There are of course other flaws to Fallout 4 too, not just the repetition. There are precious few interesting characters, you interact with the world near exclusively by shooting people and the main story is the ramblings of a clown in an open air museum of post-apocalyptic clichés. It’s a testament to the quality of the game as a whole that these flaws don’t harpoon it much sooner and more fatally than they do.

So is there a way for reviews to see this kind of problem coming? On the face of it, not really, not if the places producing reviews want to pick up those extra website hits for getting their review out the very second the embargo lifts. If a game has a problem that only manifests itself a very long way in a reviewer can’t be expected to hit it unless they are playing the game constantly, and if they are, and if that’s not how they’d typically play the game, then they might chalk up being bored as a natural side effect of their circumstances. Bingeing on a game to get to the end so you can file your copy on time isn’t the same as bingeing on a game because you want to, and it’s certainly not the same as playing the game in sensible amounts over a longer period of time like one of those normal people you hear about on TV.

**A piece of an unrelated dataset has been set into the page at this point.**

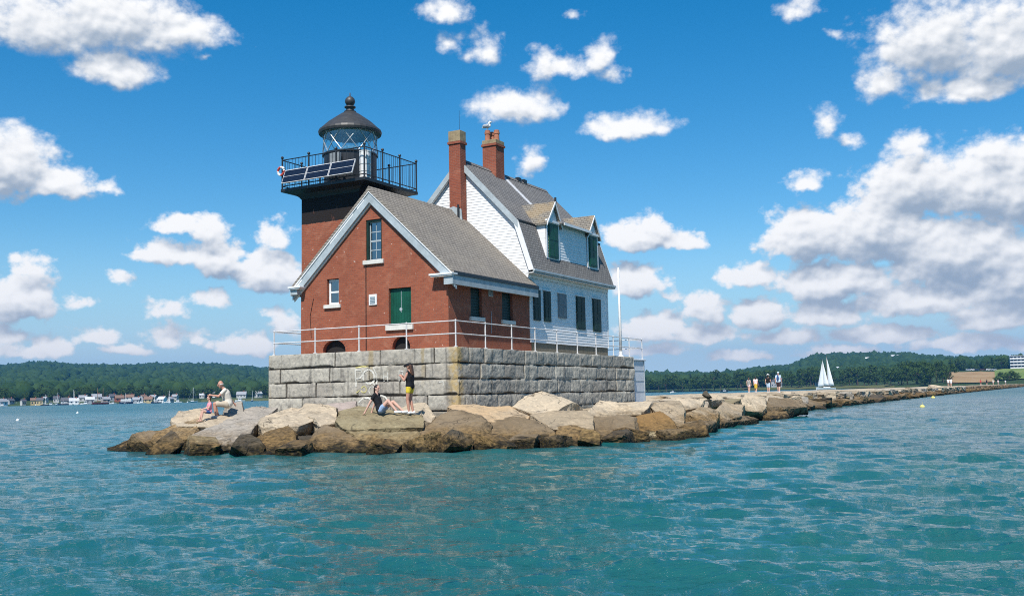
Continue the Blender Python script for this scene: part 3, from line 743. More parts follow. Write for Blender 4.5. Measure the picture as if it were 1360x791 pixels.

Some sites have tried to change their approach. For example Kotaku has made an effort by dropping the conventional numerical scores on reviews and moving towards a system of embedding writers with a game over a longer period. This kind of approach is common in the wider sphere of games criticism too, where writers will approach games not because they are new and require an immediate numerical score but because they just want to write about them. This is great longer term but for the ordinary gamer waiting for the game to launch, tormented by multimillion dollar advertising campaigns and carefully nurtured peer-pressure, it’s no help.

Could games companies help? Well they could, but would it be worth their while? Giving out review copies far enough ahead of release that the reviewers can actually play the game into the ground in their own time is great in theory. In practice you might get your code leaked and then congratulations, your game is available to pirate before it’s available to buy. Or you might, like so many game developers these days, be struggling to hit your own deadline, so instead of having a game ready to go two weeks or so before launch day you’re working crunch hours just to get it out the door on time and you’ll be working them for another month on necessary patches. Plus you need to be spectacularly confident in your product to gamble that it’ll benefit more from extra critical attention rather than from less. Or maybe, just maybe, they could dial down the hard sell a bit and divert the money to the development budget. Better game, less hype, fat chance.

The smart thing to do, as a customer, is to wait, if you’re really not sure. In this era of Youtube Let’s Plays and wall to wall gobshites on social media it’s practically impossible for the true quality of a videogame to remain unknown for more than a couple of months. Plus if it does turn out the game you were looking at is a secret stinker at least you get your laugh for free.